Falls Meeting, January, 1975

When, many years ago, I discovered the Little Falls Friends meetinghouse in Fallston, Maryland, USA, the following was lettered on a wooden sign attached to the front wall. As I later learned, it was also printed on the back of a leaflet that describes the origins of the meeting. I will never forget approaching the silent stone meetinghouse for the first time and reading those words in the golden light of a winter afternoon. It was my introduction to Quakerism, and soon I began to worship in that beautiful old house with a small group of wonderful Friends for whom those words were a true expression of their lives. -- George Amoss

What We Believe, 

The basis of Quaker life and practice is the conviction that there is something of God's spirit in us all: that every soul can have immediate communion with God.
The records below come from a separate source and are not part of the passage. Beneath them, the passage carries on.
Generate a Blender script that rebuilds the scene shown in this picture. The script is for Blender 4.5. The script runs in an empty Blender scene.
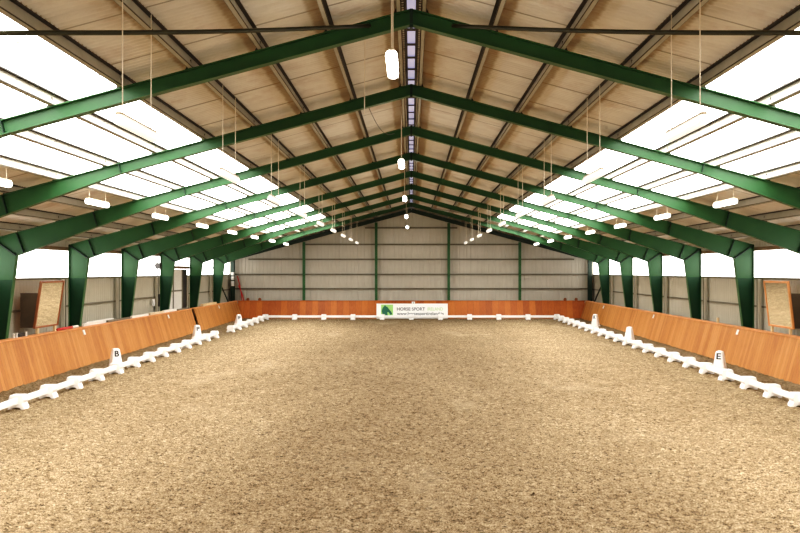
import bpy, math, random
from mathutils import Vector, Matrix

random.seed(7)
C = bpy.context.scene.collection
D = bpy.data
scn = bpy.context.scene

# ------------------------------------------------------------------ helpers
ORD = ("first second third fourth fifth sixth seventh eighth ninth tenth eleventh twelfth thirteenth fourteenth "
       "fifteenth sixteenth seventeenth eighteenth nineteenth twentieth twenty-first twenty-second twenty-third twenty-fourth").split()


class MB:
    """collects shapes, links them as one mesh object"""
    def __init__(self):
        self.v, self.f, self.m = [], [], []

    def add(self, vs, fs, mi=0):
        o = len(self.v)
        self.v += [tuple(p) for p in vs]
        for f in fs:
            self.f.append([i + o for i in f])
            self.m.append(mi)
        return self

    def box(self, a, b, mi=0):
        (x0, y0, z0), (x1, y1, z1) = a, b
        vs = [(x0, y0, z0), (x1, y0, z0), (x1, y1, z0), (x0, y1, z0), (x0, y0, z1), (x1, y0, z1), (x1, y1, z1), (x0, y1, z1)]
        fs = [(3, 2, 1, 0), (4, 5, 6, 7), (0, 1, 5, 4), (1, 2, 6, 5), (2, 3, 7, 6), (3, 0, 4, 7)]
        return self.add(vs, fs, mi)

    def bar(self, p, q, w, h, side=(0, 1, 0), mi=0):
        """box from p to q; w across along 'side', h along the third axis"""
        p, q = Vector(p), Vector(q)
        d = (q - p).normalized()
        s = Vector(side)
        s = (s - d * s.dot(d)).normalized()
        u = s.cross(d).normalized()
        vs = []
        for e in (p, q):
            for a, b in ((-1, -1), (1, -1), (1, 1), (-1, 1)):
                vs.append(e + s * (a * w / 2) + u * (b * h / 2))
        fs = [(0, 1, 2, 3), (7, 6, 5, 4), (0, 4, 5, 1), (1, 5, 6, 2), (2, 6, 7, 3), (3, 7, 4, 0)]
        return self.add(vs, fs, mi)

    def prism_xz(self, poly, y0, y1, mi=0):
        n = len(poly)
        vs = [(x, y0, z) for x, z in poly] + [(x, y1, z) for x, z in poly]
        fs = [tuple(range(n)), tuple(range(2 * n - 1, n - 1, -1))]
        for i in range(n):
            j = (i + 1) % n
            fs.append((j, i, i + n, j + n))
        return self.add(vs, fs, mi)

    def tube(self, pts, r, n=6, mi=0, caps=True):
        pts = [Vector(p) for p in pts]
        vs, fs = [], []
        for i, p in enumerate(pts):
            a = pts[max(i - 1, 0)]
            b = pts[min(i + 1, len(pts) - 1)]
            d = (b - a).normalized()
            up = Vector((0, 0, 1)) if abs(d.z) < .9 else Vector((1, 0, 0))
            s = d.cross(up).normalized()
            u = s.cross(d)
            rr = r[i] if isinstance(r, (list, tuple)) else r
            for k in range(n):
                t = 2 * math.pi * k / n
                vs.append(p + s * (rr * math.cos(t)) + u * (rr * math.sin(t)))
        for i in range(len(pts) - 1):
            for k in range(n):
                k2 = (k + 1) % n
                fs.append((i * n + k, i * n + k2, (i + 1) * n + k2, (i + 1) * n + k))
        if caps:
            fs.append(tuple(range(n - 1, -1, -1)))
            fs.append(tuple(range((len(pts) - 1) * n, len(pts) * n)))
        return self.add(vs, fs, mi)

    def loft(self, rings, mi=0, caps=True):
        n = len(rings[0])
        vs = [p for r in rings for p in r]
        fs = []
        for i in range(len(rings) - 1):
            for k in range(n):
                k2 = (k + 1) % n
                fs.append((i * n + k, i * n + k2, (i + 1) * n + k2, (i + 1) * n + k))
        if caps:
            fs.append(tuple(range(n - 1, -1, -1)))
            fs.append(tuple(range((len(rings) - 1) * n, len(rings) * n)))
        return self.add(vs, fs, mi)

    def mesh(self, name, mats, smooth=False, fix=True):
        me = D.meshes.new(name)
        me.from_pydata(self.v, [], self.f)
        for m in (mats if isinstance(mats, (list, tuple)) else [mats]):
            me.materials.append(m)
        for p, k in zip(me.polygons, self.m):
            p.material_index = k
            p.use_smooth = smooth
        if fix:
            import bmesh
            bm = bmesh.new()
            bm.from_mesh(me)
            bmesh.ops.recalc_face_normals(bm, faces=bm.faces)
            bm.to_mesh(me)
            bm.free()
        me.update()
        return me

    def build(self, name, mats, parent=None, loc=(0, 0, 0), rot=(0, 0, 0), smooth=False, bevel=0, fix=True):
        o = D.objects.new(name, self.mesh(name, mats, smooth, fix))
        C.objects.link(o)
        o.location = loc
        o.rotation_euler = rot
        if parent:
            o.parent = parent
        if bevel:
            b = o.modifiers.new('bevel', 'BEVEL')
            b.width = bevel
            b.segments = 2
            b.limit_method = 'ANGLE'
            b.angle_limit = math.radians(35)
        return o


def tag(o, label, cat, group=None, kind=None):
    o['label'] = label
    o['category'] = cat
    if group:
        o['group'] = group
    if kind:
        o['kind'] = kind
    return o


def thing(name, label, cat, loc=(0, 0, 0), rotz=0, group=None):
    o = D.objects.new(name, None)
    o.empty_display_size = .2
    C.objects.link(o)
    o.location = loc
    o.rotation_euler = (0, 0, rotz)
    return tag(o, label, cat, group)


def copy_tree(o, parent=None):
    c = o.copy()
    C.objects.link(c)
    if parent:
        c.parent = parent
    for ch in list(o.children):
        copy_tree(ch, c)
    return c


def struct(o):
    o['kind'] = 'structure'
    return o


# ------------------------------------------------------------------ materials
def srgb(r, g, b):
    def f(c):
        c /= 255
        return c / 12.92 if c <= .04045 else ((c + .055) / 1.055) ** 2.4
    return (f(r), f(g), f(b), 1)


def new_mat(name):
    m = D.materials.new(name)
    m.use_nodes = True
    nt = m.node_tree
    nt.nodes.clear()
    out = nt.nodes.new('ShaderNodeOutputMaterial')
    bs = nt.nodes.new('ShaderNodeBsdfPrincipled')
    nt.links.new(bs.outputs[0], out.inputs[0])
    return m, nt, bs, out


def coords(nt, scale=(1, 1, 1)):
    tc = nt.nodes.new('ShaderNodeTexCoord')
    mp = nt.nodes.new('ShaderNodeMapping')
    mp.inputs['Scale'].default_value = scale
    nt.links.new(tc.outputs['Object'], mp.inputs[0])
    return mp.outputs[0]


def noise(nt, vec, scale, detail=3, rough=.55):
    n = nt.nodes.new('ShaderNodeTexNoise')
    n.inputs['Scale'].default_value = scale
    n.inputs['Detail'].default_value = detail
    n.inputs['Roughness'].default_value = rough
    nt.links.new(vec, n.inputs['Vector'])
    return n.outputs['Fac']


def ramp(nt, fac, stops):
    r = nt.nodes.new('ShaderNodeValToRGB')
    el = r.color_ramp.elements
    while len(el) < len(stops):
        el.new(.5)
    for e, (p, c) in zip(el, stops):
        e.position = p
        e.color = c if len(c) == 4 else (*c, 1)
    nt.links.new(fac, r.inputs[0])
    return r.outputs[0]


def mixc(nt, fac, a, b, mode='MIX'):
    m = nt.nodes.new('ShaderNodeMix')
    m.data_type = 'RGBA'
    m.blend_type = mode
    for s, val in ((0, fac), (6, a), (7, b)):
        if hasattr(val, 'is_output'):
            nt.links.new(val, m.inputs[s])
        else:
            m.inputs[s].default_value = val
    return m.outputs[2]


def math_n(nt, op, a, b=None, c=None):
    m = nt.nodes.new('ShaderNodeMath')
    m.operation = op
    for i, val in enumerate((a, b, c)):
        if val is None:
            continue
        if hasattr(val, 'is_output'):
            nt.links.new(val, m.inputs[i])
        else:
            m.inputs[i].default_value = val
    return m.outputs[0]


def bump(nt, bs, h, strength=.3, dist=.02):
    b = nt.nodes.new('ShaderNodeBump')
    b.inputs['Strength'].default_value = strength
    b.inputs['Distance'].default_value = dist
    nt.links.new(h, b.inputs['Height'])
    nt.links.new(b.outputs[0], bs.inputs['Normal'])


def plain(name, col, rough=.5, metal=0, var=.12, nscale=6, spec=.5):
    m, nt, bs, _ = new_mat(name)
    v = coords(nt)
    n = noise(nt, v, nscale, 4)
    lo = tuple(c * (1 - var) for c in col[:3])
    hi = tuple(min(1, c * (1 + var)) for c in col[:3])
    nt.links.new(ramp(nt, n, [(.3, lo), (.7, hi)]), bs.inputs['Base Color'])
    bs.inputs['Roughness'].default_value = rough
    bs.inputs['Metallic'].default_value = metal
    bs.inputs['Specular IOR Level'].default_value = spec
    return m


def glow(name, col, strength, spots=False):
    m, nt, bs, out = new_mat(name)
    bs.inputs['Base Color'].default_value = (.8, .8, .78, 1)
    bs.inputs['Roughness'].default_value = .6
    bs.inputs['Emission Color'].default_value = col
    bs.inputs['Emission Strength'].default_value = strength
    if spots:
        # moss specks and faint dirty sheet laps on the plastic roof lights
        v = coords(nt)
        sp = noise(nt, v, 4.5, 2, .7)
        big = noise(nt, v, .35, 2)
        s = math_n(nt, 'MULTIPLY', math_n(nt, 'GREATER_THAN', sp, .67), math_n(nt, 'GREATER_THAN', big, .5))
        sx = nt.nodes.new('ShaderNodeSeparateXYZ')
        nt.links.new(v, sx.inputs[0])
        lap = math_n(nt, 'LESS_THAN', math_n(nt, 'FRACT', math_n(nt, 'DIVIDE', sx.outputs[1], 1.02)), .03)
        lap = math_n(nt, 'MULTIPLY', lap, .45)
        k = math_n(nt, 'SUBTRACT', 1.0, math_n(nt, 'MAXIMUM', math_n(nt, 'MULTIPLY', s, .95), lap))
        nt.links.new(math_n(nt, 'MULTIPLY', k, strength), bs.inputs['Emission Strength'])
    return m


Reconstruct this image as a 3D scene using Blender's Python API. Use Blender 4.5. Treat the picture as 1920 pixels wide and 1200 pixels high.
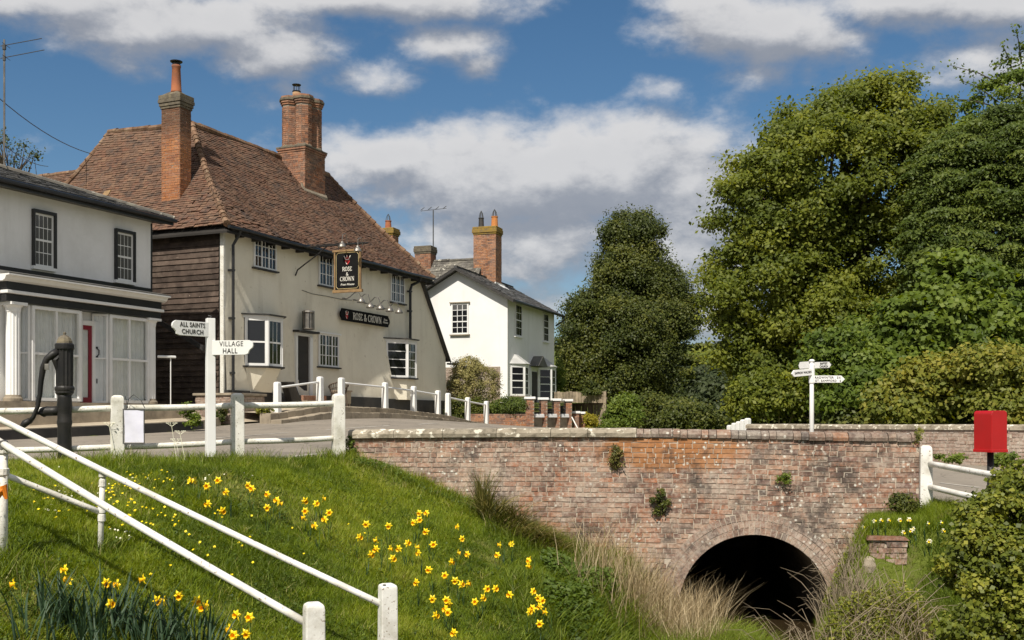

When Friends meet together, they do not rely on priests, clergy, or leaders. The meeting begins in living silence, one in which the clamor of everyday life is stilled and we can hear God's voice. Then there may be brief passages of vocal prayer or ministry from any of those present. When thus seeking God consistently, we can at all times and in any place sense the eternal which is behind the succession of ordinary events.

This for us is the sacramental life which need not be marked by outward rites. This attitude could only be founded on the life and teaching of Jesus. It involves an attempt to accept literally the command to love God and one another. It rules out war. It recognizes evil but meets it with that active good will which outlasts it or transforms it. Such beliefs have involved sacrifice and much suffering.

Our numbers are not large. Membership is open to those who share our outlook and who in worshipping with us find themselves "at home." That simple expression is not out of place, for the Quaker way of life leads us to think of men and women all over the world as parts of the family of God.